Best Editorial Writing


While commentary and reflection are a good angle for editorials when well-written, nothing beats an editorial that demands action on behalf of its community. There was an unfortunate timidity in this year’s entries for Best Editorial.

Several new writers have appeared and deserve encouragement but might also benefit from the advice of a senior journalist about how to structure their editorials and understand their purpose, which is beyond a simple personal opinion piece.

Editors should not be afraid to name names and ask for better things for their community. Many of this year’s editorials show that the editor is in touch with their readers’ thinking but stops short of demanding change.

If your town needs a doctor, demand action from the Minister for Health! If a particular group in your community has been neglected, advocate courageously for them! If your local council has stuffed up, hold them to account!

Infrastructure, health, the economy.. there were rich pickings this year but few of the writers were up for grasping the nettle. Also, there was little evidence that the editorials from this year resulted in any action or change in behaviour from authorities or the community. Don’t be afraid to say if there was a reaction.

And please… you must understand what constitutes an editorial. An opinion piece under a byline is not an editorial. The editorial – or leader - must be under the masthead and must speak for the paper, not the individual. Oh, and three entries must be submitted. Please read the rules.

THIRD PLACE: Murray Pioneer

An intriguing debut from Hugh Schuitemaker. Hugh demonstrates a wonderful understanding of the role of an editorial and its importance to his readers. He tackles newsworthy topics and provides excellent summaries of the issues for his readers.

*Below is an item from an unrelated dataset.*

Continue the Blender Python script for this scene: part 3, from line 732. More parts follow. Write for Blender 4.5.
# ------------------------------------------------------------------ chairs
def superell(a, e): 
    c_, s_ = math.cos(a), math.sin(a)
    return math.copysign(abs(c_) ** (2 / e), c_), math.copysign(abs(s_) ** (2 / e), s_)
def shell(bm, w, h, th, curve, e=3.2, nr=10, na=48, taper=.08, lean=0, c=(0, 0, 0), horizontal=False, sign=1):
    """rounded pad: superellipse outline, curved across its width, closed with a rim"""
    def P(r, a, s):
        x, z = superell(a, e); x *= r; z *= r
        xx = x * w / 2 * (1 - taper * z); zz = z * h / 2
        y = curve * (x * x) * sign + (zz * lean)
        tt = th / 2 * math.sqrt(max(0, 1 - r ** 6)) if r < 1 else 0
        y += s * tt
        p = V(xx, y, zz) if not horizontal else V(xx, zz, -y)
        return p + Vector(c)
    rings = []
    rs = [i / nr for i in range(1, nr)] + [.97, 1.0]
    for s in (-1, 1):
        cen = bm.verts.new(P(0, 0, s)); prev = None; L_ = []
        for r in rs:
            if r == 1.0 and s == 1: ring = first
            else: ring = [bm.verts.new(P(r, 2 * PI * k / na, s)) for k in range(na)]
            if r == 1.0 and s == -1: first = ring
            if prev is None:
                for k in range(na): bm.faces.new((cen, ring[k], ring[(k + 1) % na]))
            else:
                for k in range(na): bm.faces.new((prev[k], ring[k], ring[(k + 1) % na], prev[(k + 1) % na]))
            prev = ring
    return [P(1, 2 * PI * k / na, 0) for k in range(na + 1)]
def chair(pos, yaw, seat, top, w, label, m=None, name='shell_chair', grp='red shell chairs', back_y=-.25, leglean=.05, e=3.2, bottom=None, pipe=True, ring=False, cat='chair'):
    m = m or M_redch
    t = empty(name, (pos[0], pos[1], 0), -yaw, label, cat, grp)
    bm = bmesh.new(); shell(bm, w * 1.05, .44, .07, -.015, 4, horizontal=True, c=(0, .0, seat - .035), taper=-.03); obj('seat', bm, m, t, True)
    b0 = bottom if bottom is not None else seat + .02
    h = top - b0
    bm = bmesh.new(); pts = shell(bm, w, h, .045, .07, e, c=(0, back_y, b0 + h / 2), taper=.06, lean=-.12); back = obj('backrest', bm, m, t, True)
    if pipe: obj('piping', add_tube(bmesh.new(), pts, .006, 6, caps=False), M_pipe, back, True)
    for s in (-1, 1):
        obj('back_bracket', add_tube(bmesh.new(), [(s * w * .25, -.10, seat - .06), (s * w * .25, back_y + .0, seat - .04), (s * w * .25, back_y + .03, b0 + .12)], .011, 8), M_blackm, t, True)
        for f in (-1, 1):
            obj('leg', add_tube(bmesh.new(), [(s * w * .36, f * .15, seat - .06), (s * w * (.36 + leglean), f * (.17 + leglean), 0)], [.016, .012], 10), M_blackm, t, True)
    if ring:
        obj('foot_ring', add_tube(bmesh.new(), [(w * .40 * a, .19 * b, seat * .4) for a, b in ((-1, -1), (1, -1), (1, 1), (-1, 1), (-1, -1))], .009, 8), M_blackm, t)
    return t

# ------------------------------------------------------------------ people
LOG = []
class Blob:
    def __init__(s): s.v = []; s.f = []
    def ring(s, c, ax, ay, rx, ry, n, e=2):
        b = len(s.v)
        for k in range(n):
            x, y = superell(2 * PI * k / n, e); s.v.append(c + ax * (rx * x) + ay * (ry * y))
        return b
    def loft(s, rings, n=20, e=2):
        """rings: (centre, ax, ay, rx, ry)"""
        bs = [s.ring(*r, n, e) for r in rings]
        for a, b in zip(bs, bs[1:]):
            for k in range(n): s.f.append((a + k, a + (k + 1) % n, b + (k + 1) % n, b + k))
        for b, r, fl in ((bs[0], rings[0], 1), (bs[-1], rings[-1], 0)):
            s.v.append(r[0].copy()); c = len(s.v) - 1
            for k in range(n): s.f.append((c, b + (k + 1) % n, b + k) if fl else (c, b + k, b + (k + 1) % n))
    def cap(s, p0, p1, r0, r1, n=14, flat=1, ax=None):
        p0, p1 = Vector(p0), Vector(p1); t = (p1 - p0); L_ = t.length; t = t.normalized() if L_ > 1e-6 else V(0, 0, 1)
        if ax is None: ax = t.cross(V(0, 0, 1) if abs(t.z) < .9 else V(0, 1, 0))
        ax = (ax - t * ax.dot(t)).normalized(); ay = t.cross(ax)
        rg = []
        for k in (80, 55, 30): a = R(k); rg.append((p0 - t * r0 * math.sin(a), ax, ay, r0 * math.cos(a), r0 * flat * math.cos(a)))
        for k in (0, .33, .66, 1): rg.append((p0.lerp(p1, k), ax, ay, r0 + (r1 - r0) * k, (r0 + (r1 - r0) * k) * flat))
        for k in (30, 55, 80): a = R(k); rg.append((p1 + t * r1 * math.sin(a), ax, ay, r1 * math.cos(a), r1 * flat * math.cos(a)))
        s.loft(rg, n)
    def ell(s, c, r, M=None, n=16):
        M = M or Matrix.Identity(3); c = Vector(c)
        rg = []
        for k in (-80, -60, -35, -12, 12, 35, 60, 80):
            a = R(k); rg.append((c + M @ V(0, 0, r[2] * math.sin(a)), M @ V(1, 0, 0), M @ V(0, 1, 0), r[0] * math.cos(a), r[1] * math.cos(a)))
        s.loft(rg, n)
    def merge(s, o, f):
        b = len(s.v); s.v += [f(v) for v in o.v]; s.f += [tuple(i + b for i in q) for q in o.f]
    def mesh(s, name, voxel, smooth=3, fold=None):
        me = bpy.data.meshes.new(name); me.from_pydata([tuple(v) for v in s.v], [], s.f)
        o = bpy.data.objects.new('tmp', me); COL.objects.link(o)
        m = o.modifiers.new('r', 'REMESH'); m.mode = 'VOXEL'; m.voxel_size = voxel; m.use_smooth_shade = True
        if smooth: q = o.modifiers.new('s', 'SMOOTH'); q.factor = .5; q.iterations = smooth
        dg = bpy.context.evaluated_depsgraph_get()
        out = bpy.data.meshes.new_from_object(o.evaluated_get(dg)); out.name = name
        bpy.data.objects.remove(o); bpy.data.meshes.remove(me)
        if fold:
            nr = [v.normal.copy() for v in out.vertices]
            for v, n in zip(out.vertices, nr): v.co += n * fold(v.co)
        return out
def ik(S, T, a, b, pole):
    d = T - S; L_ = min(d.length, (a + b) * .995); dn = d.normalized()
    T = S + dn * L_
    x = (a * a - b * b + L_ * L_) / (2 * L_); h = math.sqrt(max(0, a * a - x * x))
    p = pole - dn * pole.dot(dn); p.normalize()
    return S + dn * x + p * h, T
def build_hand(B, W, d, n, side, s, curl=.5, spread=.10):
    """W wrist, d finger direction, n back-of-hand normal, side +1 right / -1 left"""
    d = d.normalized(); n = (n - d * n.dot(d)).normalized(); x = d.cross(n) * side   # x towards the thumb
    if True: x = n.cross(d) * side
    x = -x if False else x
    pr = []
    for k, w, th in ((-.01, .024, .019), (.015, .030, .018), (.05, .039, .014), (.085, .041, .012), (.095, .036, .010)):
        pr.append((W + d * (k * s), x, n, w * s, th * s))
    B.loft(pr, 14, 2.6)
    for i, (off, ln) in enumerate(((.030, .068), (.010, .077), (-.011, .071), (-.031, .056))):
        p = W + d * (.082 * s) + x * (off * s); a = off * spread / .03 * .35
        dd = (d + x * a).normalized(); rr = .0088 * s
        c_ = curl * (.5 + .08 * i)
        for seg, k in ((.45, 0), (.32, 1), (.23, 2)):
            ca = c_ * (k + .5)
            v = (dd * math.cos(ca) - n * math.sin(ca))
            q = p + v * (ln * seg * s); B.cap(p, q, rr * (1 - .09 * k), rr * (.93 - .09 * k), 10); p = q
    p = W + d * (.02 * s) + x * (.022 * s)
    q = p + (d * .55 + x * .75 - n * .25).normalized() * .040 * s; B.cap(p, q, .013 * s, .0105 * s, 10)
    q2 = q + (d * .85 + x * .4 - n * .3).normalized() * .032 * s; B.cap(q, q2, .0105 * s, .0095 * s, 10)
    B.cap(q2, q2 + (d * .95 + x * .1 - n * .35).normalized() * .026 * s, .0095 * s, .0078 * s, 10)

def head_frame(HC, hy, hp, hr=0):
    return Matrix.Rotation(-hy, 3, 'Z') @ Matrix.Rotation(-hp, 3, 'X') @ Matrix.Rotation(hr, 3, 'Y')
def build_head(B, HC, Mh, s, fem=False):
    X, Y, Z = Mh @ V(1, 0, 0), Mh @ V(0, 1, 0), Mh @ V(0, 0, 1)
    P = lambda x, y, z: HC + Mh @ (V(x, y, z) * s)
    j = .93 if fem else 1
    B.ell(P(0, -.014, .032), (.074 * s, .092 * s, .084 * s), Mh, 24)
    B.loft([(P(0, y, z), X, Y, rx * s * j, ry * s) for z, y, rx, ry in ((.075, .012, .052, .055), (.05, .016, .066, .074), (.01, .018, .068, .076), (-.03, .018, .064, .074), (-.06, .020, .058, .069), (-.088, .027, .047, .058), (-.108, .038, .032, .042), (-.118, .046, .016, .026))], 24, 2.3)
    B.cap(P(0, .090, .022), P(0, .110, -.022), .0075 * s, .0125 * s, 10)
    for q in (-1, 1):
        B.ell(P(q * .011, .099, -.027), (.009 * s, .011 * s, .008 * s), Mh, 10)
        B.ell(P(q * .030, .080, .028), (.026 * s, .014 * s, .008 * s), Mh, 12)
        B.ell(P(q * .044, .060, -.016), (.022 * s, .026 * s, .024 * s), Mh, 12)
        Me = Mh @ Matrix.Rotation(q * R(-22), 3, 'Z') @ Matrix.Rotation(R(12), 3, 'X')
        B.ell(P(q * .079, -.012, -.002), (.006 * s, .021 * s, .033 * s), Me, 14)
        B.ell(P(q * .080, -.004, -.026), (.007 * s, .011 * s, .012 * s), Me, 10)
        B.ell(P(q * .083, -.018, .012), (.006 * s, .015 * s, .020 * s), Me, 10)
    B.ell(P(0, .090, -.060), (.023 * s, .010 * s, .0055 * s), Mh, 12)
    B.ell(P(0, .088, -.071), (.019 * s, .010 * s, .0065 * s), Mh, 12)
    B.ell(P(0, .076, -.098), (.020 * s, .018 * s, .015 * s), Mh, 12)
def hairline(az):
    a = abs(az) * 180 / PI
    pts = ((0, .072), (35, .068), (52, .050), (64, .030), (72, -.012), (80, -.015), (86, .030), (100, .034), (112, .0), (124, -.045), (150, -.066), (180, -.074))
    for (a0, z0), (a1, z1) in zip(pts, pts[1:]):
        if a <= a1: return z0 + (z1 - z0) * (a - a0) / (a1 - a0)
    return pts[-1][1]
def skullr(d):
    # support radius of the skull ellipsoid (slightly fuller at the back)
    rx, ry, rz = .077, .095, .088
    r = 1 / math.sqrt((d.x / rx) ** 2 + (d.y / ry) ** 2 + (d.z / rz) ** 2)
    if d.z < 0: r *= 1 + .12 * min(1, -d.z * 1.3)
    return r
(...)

There is a lot of research and thought behind Hugh’s work and I urge him to take that next step by advocating directly for the people he represents, by calling for action, by holding authorities to account.


Some really meaty topics for the Courier this year and some noteworthy editorials, perhaps lacking a little of the forthrightness and call to action that we have come to expect from this masthead. Mt Barker and its surrounds are in for a tough couple of years as the infrastructure issues continue to bite. The Courier will play an important role in holding authorities to account and I look forward to seeing coming years’ entries.

FIRST PLACE: Rhiannon Koch, Yorke Peninsula Country Times

Rhiannon demonstrates her maturity as an editor and a writer with these fine examples. She uses humour and her knowledge of local issues to provide entertaining and thought-provoking editorials. Don’t be afraid to take that next step Rhiannon and express your anger and frustration on behalf of the community in a way that you might demand and actually generate some action by authorities. Also, I have no doubt you have the skills and experience to write editorials about the really difficult issues, so take the leap and don’t avoid them!